Things have gotten even worse in Israel for people like me. Institutionally, life has for decades been unbearable for Israel's Arab citizens. For many years, and to this day, we are forbidden to marry other Palestinians, unless we are willing to move out of Israel and into the refugee camps infested by hunger and sealed by military occupation. Our people are not allowed, because of municipal decrees, to live in most Jewish neighborhoods and municipalities and must in large remain in our over crowded villages and towns.
But things have gotten worse. In most ways now we are second class citizens. Socially we are almost entirely excluded from the centers of commerce and culture. Racism against Arabs is uniform, apparent, and the experience is explicit. There is no shyness in the abusive treatment that an Arab Israeli receives at the hands of every-day people. For many decades it has been acceptable to openly worry about the population growth of our community. How many children were born to Arab women this year? Will the Galilee have a majority Arab population?
But now it has become acceptable to talk about transfer and stripping Arabs of their citizenship.
Things have gotten worse.

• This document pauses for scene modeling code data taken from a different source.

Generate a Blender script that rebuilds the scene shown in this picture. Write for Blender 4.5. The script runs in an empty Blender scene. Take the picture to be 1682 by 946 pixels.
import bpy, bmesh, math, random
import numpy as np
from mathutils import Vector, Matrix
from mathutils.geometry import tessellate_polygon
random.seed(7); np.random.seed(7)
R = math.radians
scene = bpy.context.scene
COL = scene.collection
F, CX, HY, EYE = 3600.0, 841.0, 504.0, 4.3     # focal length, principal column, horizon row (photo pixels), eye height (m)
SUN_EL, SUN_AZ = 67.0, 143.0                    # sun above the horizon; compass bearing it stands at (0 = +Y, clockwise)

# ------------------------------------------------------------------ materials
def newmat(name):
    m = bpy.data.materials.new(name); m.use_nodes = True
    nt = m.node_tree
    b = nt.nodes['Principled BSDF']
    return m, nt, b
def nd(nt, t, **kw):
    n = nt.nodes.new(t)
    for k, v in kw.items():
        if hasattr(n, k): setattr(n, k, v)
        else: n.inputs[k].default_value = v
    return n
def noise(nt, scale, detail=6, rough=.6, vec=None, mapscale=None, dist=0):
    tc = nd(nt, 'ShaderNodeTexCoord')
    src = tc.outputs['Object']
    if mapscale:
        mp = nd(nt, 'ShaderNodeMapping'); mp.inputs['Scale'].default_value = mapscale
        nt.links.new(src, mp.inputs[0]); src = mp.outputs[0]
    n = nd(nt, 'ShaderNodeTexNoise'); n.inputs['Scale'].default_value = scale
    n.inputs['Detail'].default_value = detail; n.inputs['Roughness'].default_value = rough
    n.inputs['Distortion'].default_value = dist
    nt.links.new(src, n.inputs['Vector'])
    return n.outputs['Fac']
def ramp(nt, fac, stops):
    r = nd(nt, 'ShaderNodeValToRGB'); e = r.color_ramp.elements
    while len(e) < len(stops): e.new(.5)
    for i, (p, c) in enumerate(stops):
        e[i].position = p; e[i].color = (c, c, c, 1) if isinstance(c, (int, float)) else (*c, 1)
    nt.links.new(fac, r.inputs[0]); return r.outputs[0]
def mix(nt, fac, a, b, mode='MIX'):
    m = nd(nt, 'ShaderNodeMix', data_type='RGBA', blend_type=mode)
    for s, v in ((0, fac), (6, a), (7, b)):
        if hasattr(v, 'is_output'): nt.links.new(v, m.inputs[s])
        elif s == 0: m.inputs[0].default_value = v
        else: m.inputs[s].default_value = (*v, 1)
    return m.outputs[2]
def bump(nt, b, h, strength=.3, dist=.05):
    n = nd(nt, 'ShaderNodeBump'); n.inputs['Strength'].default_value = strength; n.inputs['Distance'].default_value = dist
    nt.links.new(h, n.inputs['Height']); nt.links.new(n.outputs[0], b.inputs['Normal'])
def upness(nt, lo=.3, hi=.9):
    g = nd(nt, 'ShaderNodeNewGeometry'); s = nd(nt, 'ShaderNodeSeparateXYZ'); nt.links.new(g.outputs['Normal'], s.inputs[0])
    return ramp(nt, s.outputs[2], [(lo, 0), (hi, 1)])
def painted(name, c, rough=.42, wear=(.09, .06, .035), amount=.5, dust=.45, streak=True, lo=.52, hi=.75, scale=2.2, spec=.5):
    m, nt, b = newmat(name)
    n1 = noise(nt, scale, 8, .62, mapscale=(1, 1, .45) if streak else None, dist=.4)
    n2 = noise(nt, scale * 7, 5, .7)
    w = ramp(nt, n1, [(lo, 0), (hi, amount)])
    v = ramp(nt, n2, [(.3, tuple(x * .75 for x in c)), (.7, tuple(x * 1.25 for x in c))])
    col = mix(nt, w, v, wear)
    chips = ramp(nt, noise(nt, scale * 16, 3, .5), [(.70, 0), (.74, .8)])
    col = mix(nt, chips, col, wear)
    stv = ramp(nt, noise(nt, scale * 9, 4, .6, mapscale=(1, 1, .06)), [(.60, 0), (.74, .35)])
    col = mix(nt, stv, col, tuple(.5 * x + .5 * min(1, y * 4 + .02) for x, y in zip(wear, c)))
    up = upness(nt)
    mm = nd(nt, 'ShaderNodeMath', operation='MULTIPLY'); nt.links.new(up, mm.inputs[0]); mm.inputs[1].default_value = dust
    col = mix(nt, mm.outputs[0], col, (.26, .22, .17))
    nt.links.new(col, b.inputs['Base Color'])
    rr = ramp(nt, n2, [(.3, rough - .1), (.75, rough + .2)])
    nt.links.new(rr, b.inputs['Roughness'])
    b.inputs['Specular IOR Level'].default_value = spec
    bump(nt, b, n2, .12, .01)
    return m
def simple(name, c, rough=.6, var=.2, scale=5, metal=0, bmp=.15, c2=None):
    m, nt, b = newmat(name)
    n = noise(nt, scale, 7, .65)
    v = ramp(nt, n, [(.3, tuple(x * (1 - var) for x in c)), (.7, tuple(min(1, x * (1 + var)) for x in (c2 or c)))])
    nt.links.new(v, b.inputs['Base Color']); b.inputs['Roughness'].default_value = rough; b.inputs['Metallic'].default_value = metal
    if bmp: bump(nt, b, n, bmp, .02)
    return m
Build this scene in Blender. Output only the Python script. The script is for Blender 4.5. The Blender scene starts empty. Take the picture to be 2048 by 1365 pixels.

Entering a train station the guard asks "Are you a Jew?" The interrogator at the airport is instructed to ask me a citizen with an Israeli passport "Are you a Jew?" At the pub the random drunk asks "Are you a Jew?" At a concert in Tel-Aviv the usher asks me, a citizen of Israel, "Are you a Jew?" I never in the first two decades of my life was asked that question. It would have been unacceptable. But now it seems to be on everyone's mind.